Jax heads out largely on his own, armed only with charm and some "Back to the Future" jokes. He quickly meets Betty, the girlfriend of a boy who, as we see in the episode's opening, gets captured by Savage and turned into a bird monster. Using a meteor that's similar in some ways to the one that transformed Kendra, he injects people with blue space goo and poof, they're terrifying (and a little bit funny) flying taloned creepsters. After rebuffing some (racist) bullies, Betty and Jax head out to lover's lane, where they're promptly attacked by the very bird monster we've met before, and as Jax attempts to get a wounded Betty to the Waverider so that Gideon can fix her up, he gets pulled over by the cops.

Well, as you can probably guess, it doesn't go very well. Of all the cultural blasts from the past on display in "Night of the Hawk," this one's the most effective, for reasons that don't need to be spelled out.
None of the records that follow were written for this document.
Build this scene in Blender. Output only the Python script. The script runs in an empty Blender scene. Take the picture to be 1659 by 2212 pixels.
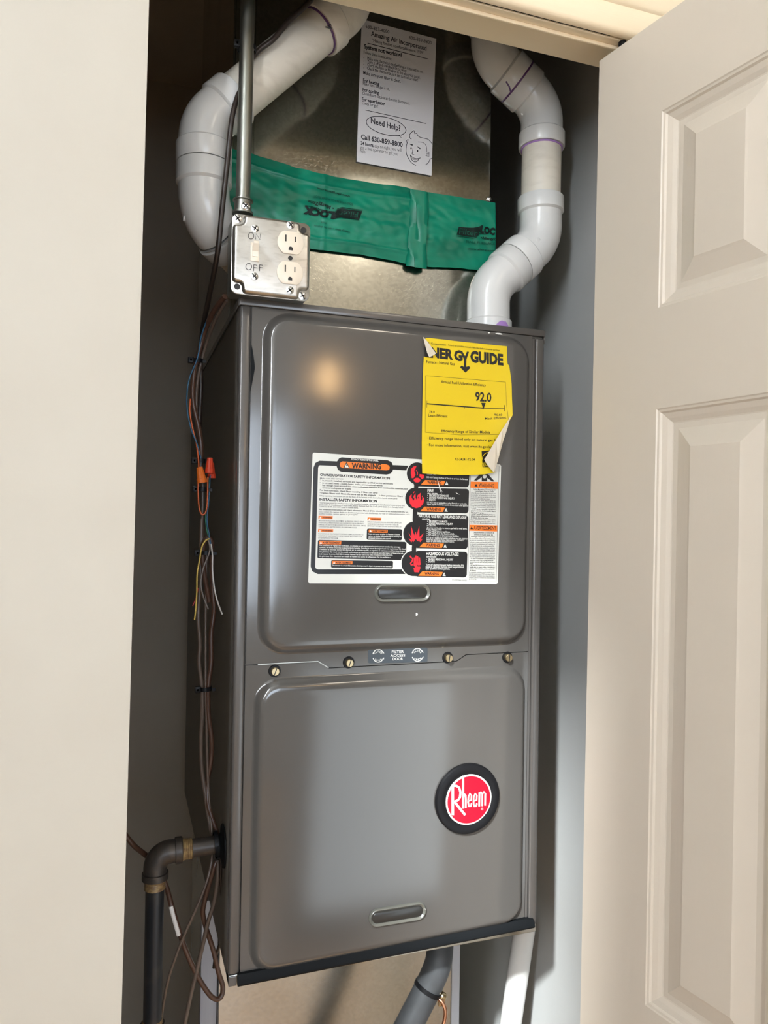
import bpy, bmesh, math, random
from mathutils import Vector, Matrix, noise
random.seed(4)
S = bpy.context.scene
COL = S.collection
# ------------------------------------------------------------------ camera
ZB = 0.80                      # height of the furnace base above the floor (metres)
YAW, PITCH, ROLL = 0.33020, 0.011657, 0.015713
CAM = Vector((-0.13614, -0.96999, 0.58432 + ZB))
FPX = 1650.0                   # focal length in pixels of a 1659 x 2212 frame
_f = Vector((math.sin(YAW) * math.cos(PITCH), math.cos(YAW) * math.cos(PITCH), math.sin(PITCH)))
_r0 = Vector((math.cos(YAW), -math.sin(YAW), 0)); _u0 = _r0.cross(_f)
_r = _r0 * math.cos(ROLL) + _u0 * math.sin(ROLL)
_u = -_r0 * math.sin(ROLL) + _u0 * math.cos(ROLL)
cd = bpy.data.cameras.new('camera'); co = bpy.data.objects.new('camera', cd); COL.objects.link(co)
cd.sensor_fit = 'HORIZONTAL'; cd.sensor_width = 36.0; cd.lens = 36.0 * FPX / 1659.0
cd.clip_start = 0.02
M = Matrix((( _r.x, _u.x, -_f.x, CAM.x), (_r.y, _u.y, -_f.y, CAM.y), (_r.z, _u.z, -_f.z, CAM.z), (0, 0, 0, 1)))
co.matrix_world = M
S.camera = co
# ------------------------------------------------------------------ world, exposure
S.view_settings.view_transform = 'Standard'; S.view_settings.look = 'None'
S.view_settings.gamma = 1.0; S.view_settings.use_curve_mapping = False
S.view_settings.exposure = 0.22
W_ = bpy.data.worlds.new('sky'); S.world = W_; W_.use_nodes = True
W_.node_tree.nodes['Background'].inputs[0].default_value = (0.55, 0.7, 1.0, 1)
W_.node_tree.nodes['Background'].inputs[1].default_value = 1.0
S.cycles.max_bounces = 8; S.cycles.diffuse_bounces = 5; S.cycles.glossy_bounces = 5
S.cycles.sample_clamp_indirect = 0.0; S.cycles.caustics_reflective = True; S.cycles.blur_glossy = 0.5
# strength of the daylight in each window pane, of the added low pane, and of the lamp
WIN_LEFT, WIN_BACK, GLOW_LOW_W, LAMP_W = 24.0, 7.0, 2.4, 15.0
# low sun through the narrow left window, reaching the foot of the closet's right wall
sl = bpy.data.lights.new('sun', 'SUN'); sl.energy = 12.0; sl.angle = math.radians(3); sl.color = (0.93, 0.98, 1.0)
so = bpy.data.objects.new('sun', sl); COL.objects.link(so); so.location = (-6, -8, 5)
so.rotation_euler = Vector((0.582, 0.711, -0.750)).to_track_quat('-Z', 'Y').to_euler()
# the room beyond the closet
RX0, RX1, RY0 = -1.75, 2.3, -3.25
CEIL = 2.44      # closet ceiling
HALL = 4.30      # the hall outside is two storeys high

# ------------------------------------------------------------------ helpers
def ray(u, v):
    return _r * ((u - 829.5) / FPX) - _u * ((v - 1106.0) / FPX) + _f
def pt(u, v, Y):
    d = ray(u, v); return CAM + d * ((Y - CAM.y) / d.y)
def ptx(u, v, X):
    d = ray(u, v); return CAM + d * ((X - CAM.x) / d.x)
ORG = {}
def tag(o, label=None, cat=None, group=None, kind=None):
    if label: o['label'] = label
    if cat: o['category'] = cat
    if group: o['group'] = group
    if kind: o['kind'] = kind
    return o
def thing(name, label, cat, loc=(0, 0, 0), group=None):
    o = bpy.data.objects.new(name, None); COL.objects.link(o)
    o.location = loc; o.empty_display_size = 0.05; ORG[o] = Vector(loc)
    return tag(o, label, cat, group)
def obj(name, bm, mat, parent=None, smooth=None, origin=None, recalc=True):
    """link a bmesh built in world coordinates as one mesh object"""
    if recalc: bmesh.ops.recalc_face_normals(bm, faces=bm.faces)
    org = ORG[parent] if parent is not None else Vector(origin) if origin is not None else None
    if org is None:
        xs = [v.co for v in bm.verts]
        org = Vector(((min(c.x for c in xs) + max(c.x for c in xs)) / 2, (min(c.y for c in xs) + max(c.y for c in xs)) / 2, min(c.z for c in xs)))
    bmesh.ops.translate(bm, vec=-org, verts=bm.verts)
    me = bpy.data.meshes.new(name); bm.to_mesh(me); bm.free()
    for m in (mat if isinstance(mat, (list, tuple)) else [mat]): me.materials.append(m)
    if smooth is not None:
        try:
            if smooth >= 180: me.polygons.foreach_set('use_smooth', [True] * len(me.polygons))
            else: me.set_sharp_from_angle(angle=math.radians(smooth)); me.polygons.foreach_set('use_smooth', [True] * len(me.polygons))
        except Exception as e: print(e)
    o = bpy.data.objects.new(name, me); COL.objects.link(o)
    if parent is not None: o.parent = parent
    else: o.location = org
    ORG[o] = org
    return o
def struct(name, bm, mat, parent=None, smooth=None):
    o = obj(name, bm, mat, parent, smooth)
    if parent is None: o['kind'] = 'structure'
    return o
def add_box(bm, x0, x1, y0, y1, z0, z1, bev=0.0, seg=2):
    b = bmesh.new(); r = bmesh.ops.create_cube(b, size=1.0)
    for v in b.verts:
        v.co = Vector(((x0 + x1) / 2 + v.co.x * (x1 - x0), (y0 + y1) / 2 + v.co.y * (y1 - y0), (z0 + z1) / 2 + v.co.z * (z1 - z0)))
    if bev > 0: bmesh.ops.bevel(b, geom=list(b.edges), offset=bev, segments=seg, profile=0.5, affect='EDGES')
    merge(bm, b)
def merge(bm, b):
    me = bpy.data.meshes.new('tmp'); b.to_mesh(me); b.free(); bm.from_mesh(me); bpy.data.meshes.remove(me)
def box(*a, **k):
    bm = bmesh.new(); add_box(bm, *a, **k); return bm
def sweep(bm, pts, radii, n=16, cap=True, flat=1.0):
    """tube along pts, parallel transported"""
    pts = [Vector(p) for p in pts]
    if not hasattr(radii, '__len__'): radii = [radii] * len(pts)
    tang = []
    for i in range(len(pts)):
        a = pts[max(0, i - 1)]; b = pts[min(len(pts) - 1, i + 1)]
        t = (b - a)
        tang.append(t.normalized() if t.length > 1e-9 else (tang[-1] if tang else Vector((0, 0, 1))))
    ref = Vector((0, 1, 0)) if abs(tang[0].y) < 0.9 else Vector((1, 0, 0))
    nrm = (ref - tang[0] * ref.dot(tang[0])).normalized()
    rings = []
    for p, t, r in zip(pts, tang, radii):
        nrm = (nrm - t * nrm.dot(t)).normalized(); b = t.cross(nrm)
        rings.append([bm.verts.new(p + (nrm * math.cos(2 * math.pi * k / n) * flat + b * math.sin(2 * math.pi * k / n)) * r) for k in range(n)])
    for a, b in zip(rings, rings[1:]):
        for k in range(n): bm.faces.new((a[k], a[(k + 1) % n], b[(k + 1) % n], b[k]))
    if cap:
        bm.faces.new(rings[0][::-1]); bm.faces.new(rings[-1])
    return rings
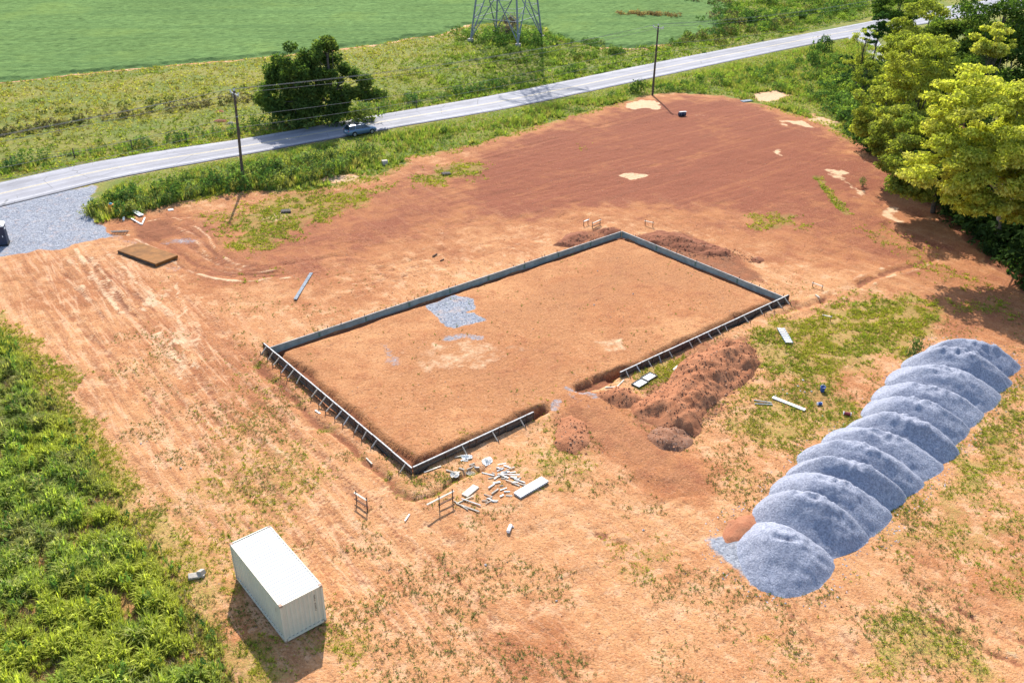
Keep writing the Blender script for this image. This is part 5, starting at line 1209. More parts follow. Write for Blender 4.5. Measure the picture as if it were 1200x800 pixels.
# ------------------------------------------------------------------ form boards
FH = 0.62
def form(name, label, p0, p1, outward, inner, panel=2.44, nbrace=1, seed=0, rail='timber_grey', face='form_ply'):
    """a run of form panels from p0 to p1 (metres, plan); outward = unit vector to the braced side"""
    r = random.Random(seed)
    p0 = np.array(p0); p1 = np.array(p1); L = np.linalg.norm(p1 - p0); d = (p1 - p0) / L; n = np.array(outward); n = n / np.linalg.norm(n)
    root = empty(name, (p0[0], p0[1], -0.10)); tag(root, label, 'form boards')
    def W(s, o, z): return Vector((d[0] * s + n[0] * o, d[1] * s + n[1] * o, z))
    k = max(1, round(L / panel)); st = L / k; rz = math.atan2(d[1], d[0]); TOP = FH - (0.1 if inner else 0)
    for i in range(k):
        dz = r.uniform(-0.012, 0.012); off = r.uniform(-0.01, 0.01)
        MB().box(W((i + 0.5) * st, off, TOP / 2 - 0.1 + dz), (st - 0.025, 0.045, TOP + 0.2), rz).build('form_panel', M[face], root)
        MB().box(W((i + 0.5) * st, off - 0.03 if inner else off + 0.0, TOP + dz + 0.022), (st - 0.015, 0.095, 0.04), rz).build('top_rail', M[rail], root)
        if inner:
            MB().box(W((i + 1) * st - 0.1, -0.026 + off, TOP / 2 - 0.03), (0.12 + 0.2 * r.random(), 0.012, TOP * 0.85), rz).build('joint_cleat', M['form_joint'], root)
        # walers on the outer face
        for zz_ in (0.2, 0.45):
            MB().box(W((i + 0.5) * st, off + 0.046, zz_), (st - 0.05, 0.045, 0.08), rz).build('waler', M['stake'], root)
        for j in range(nbrace):
            s0 = (i + (j + 0.5) / nbrace) * st + r.uniform(-0.15, 0.15)
            if r.random() < 0.10: continue
            run = r.uniform(0.42, 0.75); dr = r.uniform(-0.1, 0.1)
            mb = MB().bar(W(s0, 0.06, TOP - 0.03), W(s0 + dr, run, 0.06), 0.05, 0.085)
            mb.build('brace', M['timber' if r.random() < 0.75 else 'timber_grey'], root)
            MB().box(W(s0 + dr, run + 0.04, 0.1), (0.05, 0.05, 0.5), rz).build('stake', M['stake'], root)
            if r.random() < 0.6: MB().box(W(s0 + st * 0.23, 0.10, 0.3), (0.05, 0.05, 0.85), rz).build('stake', M['stake'], root)
        MB().box(W((i + 1) * st - 0.02, 0.08, TOP / 2), (0.06, 0.06, TOP + 0.02), rz).build('stake', M['stake'], root)
    return root
form('form_wall', 'long form wall of braced boards down the near left side of the pad', padp(0, -0.02), padp(0, PAD_LB + 0.8), -PAD_A, False, 2.44, 2, 1)
form('form_wall', 'short front form wall of braced boards left of the gap', padp(0.10, 0), padp(GAP0, 0), -PAD_B, False, 2.44, 1, 2)
form('form_wall', 'front form wall of braced boards right of the gap', padp(GAP1, 0), padp(PAD_LA + 0.5, 0), -PAD_B, False, 2.44, 2, 3)
form('form_wall', 'long grey green form wall along the far left side of the pad', padp(0.14, PAD_LB), padp(PAD_LA - 0.05, PAD_LB), PAD_B, True, 4.88, 2, 4, 'grey_rail', 'form_green')
form('form_wall', 'grey green form wall closing the far right end of the pad', padp(PAD_LA, PAD_LB), padp(PAD_LA, 0.12), PAD_A, True, 4.88, 2, 5, 'grey_rail', 'form_green')

# batter boards: two dark stakes with a pale rail
def batter(label, a, b, h=0.95, rails=((0.82, 'timber'), (0.3, 'stake')), over=0.0):
    a = Vector((a[0], a[1], hz(*a[:2]))); b = Vector((b[0], b[1], hz(*b[:2]))); root = empty('batter_board', a); tag(root, label, 'batter board', 'batter boards outside the corners of the pad')
    d = (b - a); d.z = 0; e = d.normalized()
    for s in (0, 1):
        MB().box(Vector((d.x * s, d.y * s, h / 2 - 0.1)), (0.055, 0.055, h + 0.2), math.atan2(d.y, d.x)).build('stake', M['stake'], root)
    off = Vector((-e.y, e.x, 0)) * -0.06
    for z, m in rails:
        MB().bar(off + Vector((0, 0, h * z)) - e * (0.08 + (over if m == 'timber' else 0)), d + off + Vector((0, 0, h * z)) + e * 0.08, 0.12, 0.05).build('rail', M[m], root)
batter('batter board with two stakes standing left of the near corner', at(418, 588), at(430.5, 596))
batter('batter board with a long pale rail standing right of the near corner', at(515, 596), at(530.5, 588), over=0.9)
batter('batter board standing outside the far corner, left of it', at(694, 267), at(703, 263), 0.75)
batter('batter board standing outside the far corner, right of it', at(756, 263), at(765, 265), 0.6, ((0.8, 'timber'),))
batter('low batter board lying off the right corner of the pad', at(952, 336), at(963, 340), 0.5, ((0.8, 'timber'),))
batter('low batter board in the grass below the right corner', at(964, 374), at(973, 376), 0.6, ((0.8, 'timber'),))
batter('batter board behind the far left form near its middle', at(684, 264), at(689, 262), 0.7, ((0.8, 'timber_white'),))

# ------------------------------------------------------------------ boards and litter
def board(name, label, a, b, w, th, mat, cat, lift=0.0, group=None, tilt=0.0):
    a = np.array(a); b = np.array(b); c = (a + b) / 2; L = np.linalg.norm(b - a); rz = math.atan2(b[1] - a[1], b[0] - a[0])
    z = max(hz(*a), hz(*b), hz(*c)) + lift
    mb = MB().box((0, 0, th / 2), (L, w, th)); o = mb.build(name, M[mat], None, bevel=min(0.012, th * 0.2)); o.location = (c[0], c[1], z); o.rotation_euler = (0, tilt, rz)
    return tag(o, label, cat, group)
board('plank', 'long grey weathered plank lying on the red soil left of the pad', at(346, 352), at(365, 321), 0.32, 0.08, 'grey_plank', 'plank')
board('plank', 'long white plank lying in the grass near the blue bucket', at(905, 467.5), at(943, 482.5), 0.30, 0.09, 'timber_white', 'plank')
board('plank', 'short pale board with a notch lying near the front batter board', at(544.5, 583.5), at(558, 572), 0.50, 0.10, 'timber', 'board')
board('plank', 'thin white stick lying alone in front of the near corner', at(474.5, 611), at(480, 603), 0.09, 0.06, 'timber_white', 'stick')
board('plank', 'thin pale stick lying on the soil left of the near form', at(429, 535), at(436, 542), 0.09, 0.05, 'timber', 'stick')
board('plank', 'white offcut by the long cut edge left of the pad', at(369, 478), at(375, 482), 0.12, 0.05, 'timber_white', 'offcut')
board('plank', 'white offcut on the weeds beside the right form', at(789, 434), at(794, 429), 0.16, 0.05, 'timber_white', 'offcut')
board('plank', 'thin pale board lying at the end of the gap beside a soil heap', at(709, 456), at(722, 455), 0.12, 0.05, 'timber', 'offcut')
board('plank', 'thin board leaning from the end of the right front form', at(723, 455), at(731, 447), 0.10, 0.05, 'timber', 'offcut')
for k, (a, b) in enumerate((((883, 471), (904, 474)), ((884, 475), (905, 476)))):
    board('steel_bar', ['upper of the two thin grey bars in the grass left of the white plank', 'lower of the two thin grey bars in the grass left of the white plank'][k], at(*a), at(*b), 0.09, 0.07, 'steel', 'bar', 0.02)
# stack of long white boards
A, B = (at(604, 581) + at(611, 585)) / 2, (at(634, 563) + at(641, 568)) / 2
st = empty('board_stack', (*((A + B) / 2), hz(*((A + B) / 2)))); tag(st, 'stack of long white boards lying in front of the gap', 'board stack'); st.rotation_euler = (0, 0, math.atan2(*(B - A)[::-1]))
for k in range(3):
    MB().box((0.02 * (k % 2), 0.01 * k, 0.03 + k * 0.045), (2.55 - 0.02 * k, 0.66 - 0.015 * (k % 2), 0.04)).build('board', M['timber_white' if k == 2 else 'timber_grey'], st, bevel=0.01)
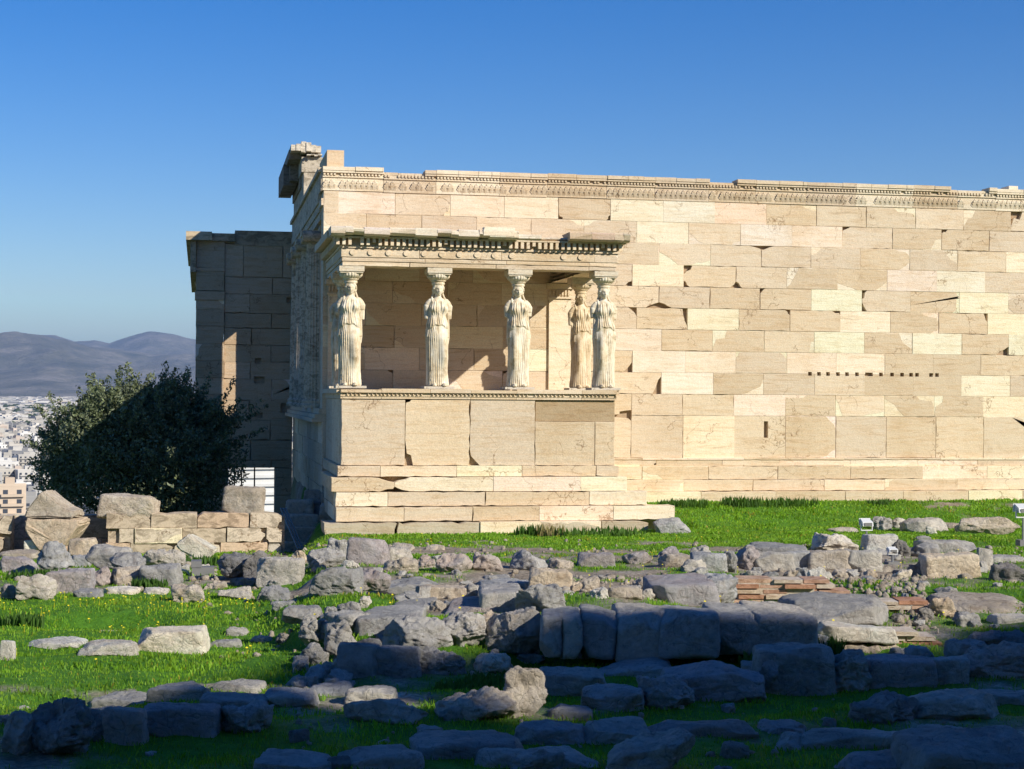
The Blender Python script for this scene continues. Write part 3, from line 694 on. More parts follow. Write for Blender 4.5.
ring(mb, za, za+hA*.24, .0, er); ring(mb, za+hA*.24, za+hA*.48, .015, er); ring(mb, za+hA*.48, zb_, .03, er)
ENT = mb.build('porch_architrave', MAR, PO)
mb = MB()                                                    # the round discs on the upper fascia
xx = PX0+.2
while xx < PX1-.1:
    n_ = 16; cz = za+hA*.76
    if er.random() > .1:
        vs = [(xx+.058*math.cos(k*2*math.pi/n_), YP-.056, cz+.055*math.sin(k*2*math.pi/n_)) for k in range(n_)]+[(xx+.062*math.cos(k*2*math.pi/n_), YP-.03, cz+.059*math.sin(k*2*math.pi/n_)) for k in range(n_)]
        mb.add(vs, [tuple(range(n_))]+[(k, (k+1) % n_, n_+(k+1) % n_, n_+k) for k in range(n_)], OLD[3])
    xx += .352
mb.build('disc_ornament', MAR, ENT)
mb = MB(); hD = zd-zb_
mb.box((PX0-.06, YP-.06, zb_+.002), (PX1+.06, YP+.5, zb_+.045), OLD[3]); mb.box((PX0-.045, YP+.5, zb_+.002), (PX0+.5, -.003, zb_+.045), OLD[3]); mb.box((PX1-.5, YP+.5, zb_+.002), (PX1+.045, -.003, zb_+.045), OLD[3])
mb.box((PX0-.05, YP-.05, zb_+.045), (PX1+.05, YP+.5, zd), (.5, .38, .26)); mb.box((PX0-.05, YP+.5, zb_+.045), (PX0+.5, -.003, zd), (.5, .4, .3)); mb.box((PX1-.5, YP+.5, zb_+.045), (PX1+.05, -.003, zd), (.5, .38, .26))
xx = PX0-.13
while xx < PX1+.1:
    if er.random() > .04:
        hb = zb_+.055+(.05 if er.random() < .15 else 0)
        mb.box((xx, YP-.15, hb), (xx+.062, YP-.04, zd-.03), OLD[3] if er.random() > .3 else NEW[0])
    xx += .118
yy = YP
while yy < -.1:
    mb.box((PX1+.04, yy, zb_+.055), (PX1+.15, yy+.062, zd-.03), OLD[3]); mb.box((PX0-.15, yy, zb_+.055), (PX0-.04, yy+.062, zd-.03), OLD[3]); yy += .118
mb.box((PX0-.16, YP-.16, zd-.03), (PX1+.16, YP+.5, zd), OLD[3])
mb.build('dentil_course', MAR, ENT)
mb = MB(); cr_ = random.Random(44)                            # broken projecting cornice
x = PX0-.25; MC = (.74, .66, .52); XR = PX1+.2
while x < XR-.02:
    xe = min(XR, x+cr_.uniform(.12, .5)); u_ = (x-PX0)/(PX1-PX0)
    prj = .36; t0 = zd+.005+(0 if u_ > .55 else cr_.choice([0, .0, .03, .05])); t1 = zcn-cr_.random()**3*.03
    if .60 < u_ < .66: prj = .2; t1 = zcn-.06
    if .70 < u_ < .78: prj = .12; t1 = zcn-.1
    c = tuple(v*(.95+.08*cr_.random()) for v in (MC if u_ < .78 else (.60, .49, .36)))
    pts = [(-.02, zd), (prj-.05, t0), (prj, t0+.03), (prj, t1-.03), (prj-.04, t1), (-.4, t1)]
    i0 = [(x+.0, YP-p[0]+(.0 if p[0] < .1 else cr_.uniform(-.015, .015)), p[1]) for p in pts]; i1 = [(xe-.0005, YP-p[0]-cr_.uniform(-.02, .02)*(p[0] > .1), p[1]-cr_.random()*.012) for p in pts]
    n_ = len(pts); mb.add(i0+i1, [tuple(range(n_)), tuple(reversed(range(n_, 2*n_)))]+[(k, n_+k, n_+(k+1) % n_, (k+1) % n_) for k in range(n_)], c)
    x = xe
a, b = wx(483, 229, YP-.3)[0], wx(514, 229, YP-.3)[0]
mb.box((a, YP-.38, zcn-.12), (b, YP-.05, zcn+.0), NEW[2]); mb.box((a+.02, YP-.36, zcn+.0), (b+.01, YP-.1, zcn+.05), NEW[2])
mb.box((PX0-.28, YP+.3, zd+.003), (PX0+.5, .0, zcn-.03), OLD[4]); mb.box((PX1-.5, YP+.3, zd+.003), (PX1+.25, 0, zcn-.03), OLD[4])
mb.build('porch_cornice', MAR, ENT)
mb = MB()
mb.box((PX0+.45, YP+.45, zb_+.02), (PX1-.45, -.002, zcn-.06), (.40, .27, .17))
for i_ in range(7):
    xx = PX0+.5+i_*(PX1-PX0-1)/6; mb.box((xx-.07, YP+.5, zb_-.08), (xx+.07, -.004, zb_+.015), (.42, .28, .18))
mb.build('porch_ceiling', MAR, PO)
# antae against the cella wall at both ends of the porch
for (xa, xb) in ((PX0+.02, PX0+.52), (PX1-.56, PX1-.06)):
    mb = MB(); mb.box((xa, -.06, ZFL), (xb, .03, za-.34), NEW[1]); mb.box((xa-.03, -.10, za-.34), (xb+.03, .02, za-.30), OLD[1]); mb.box((xa-.02, -.08, za-.30), (xb+.02, .02, za-.12), OLD[1])
    xx = xa
    while xx < xb-.02: mb.box((xx, -.115, za-.27), (xx+.04, -.07, za-.15), OLD[0]); xx += .07
    mb.box((xa-.06, -.14, za-.12), (xb+.06, .02, za-.004), OLD[1]); mb.build('anta', MAR, PO)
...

To these people, Jax is disposable at best, just another kid no one will look for or defend. They cops take him away and give him to Savage, and quicker than you can say 'space goo,' he's turned into a bird monster. While upsetting, it's actually a development that robs the rest of the episode of its most powerful storyline, given that Jax is then reduced to a piece of CGI trickery and his story then mostly belongs to those tasked with saving him (Stein, Hunter, and a heroic-but-please-don't-call-him-that Snart). By episode's end, they've retrieved him from Savage's asylum, spirited him back to the ship, and restored him to his charming, non-flying self.

Sara's plot, while lacking the overt hatred seen in Jax and Kendra's storylines, proves the most engaging, because it's tied to her directly. She encounters what could generously be called "patriarchal nonsense" at nearly every turn, including from Stein (though she gives as good as she gets, and their banter provides nearly all of the episode's fun--well, that and Hunter and Snart disguised as FBJ agents). But she's got thick skin, and very little fear for the chauvinist doctors, and instead it's a nurse who gets inside her head. It's nice to see the show take a look at Sara's bisexuality, and fun to watch her flirt and cajole Nurse Carlisle into opening up about her own orientation. But when that attraction crosses over the line between harmless and slightly more real, Sara gets spooked. Tying these interactions to her ongoing struggles with the aftermath of the Lazarus pit lends her storyline a touch of the personal, something sadly lacking from most of the rest of the stories.

That's the bummer of "Night of the Hawk"-- while there's a lot of interest and no shortage of good ideas, the episode seems to have bitten off more than it can chew. Big issues, relationship struggles, knife fights, flying birds, meteor injections, and oh yeah, it sure does seem like Snart killed Rory, remember? (Probably not, but the characters certainly think so.) It's a lot for one episode, and the result is a bunch of interesting things that get truncated or under-explored.

The ending, while a bit confusing--Firestorm can't fire up because the ship will explode? They take off with their nemesis on board because of what now?--leaves things in a hell of a dynamic place, however. Sara, Kendra, and Ray are all stuck in that field and that decade, with no way of knowing where their friends have gone, or when, or why. On board, the battle's raging. In the snow, it's just cold. It'll be interesting to see what happens next.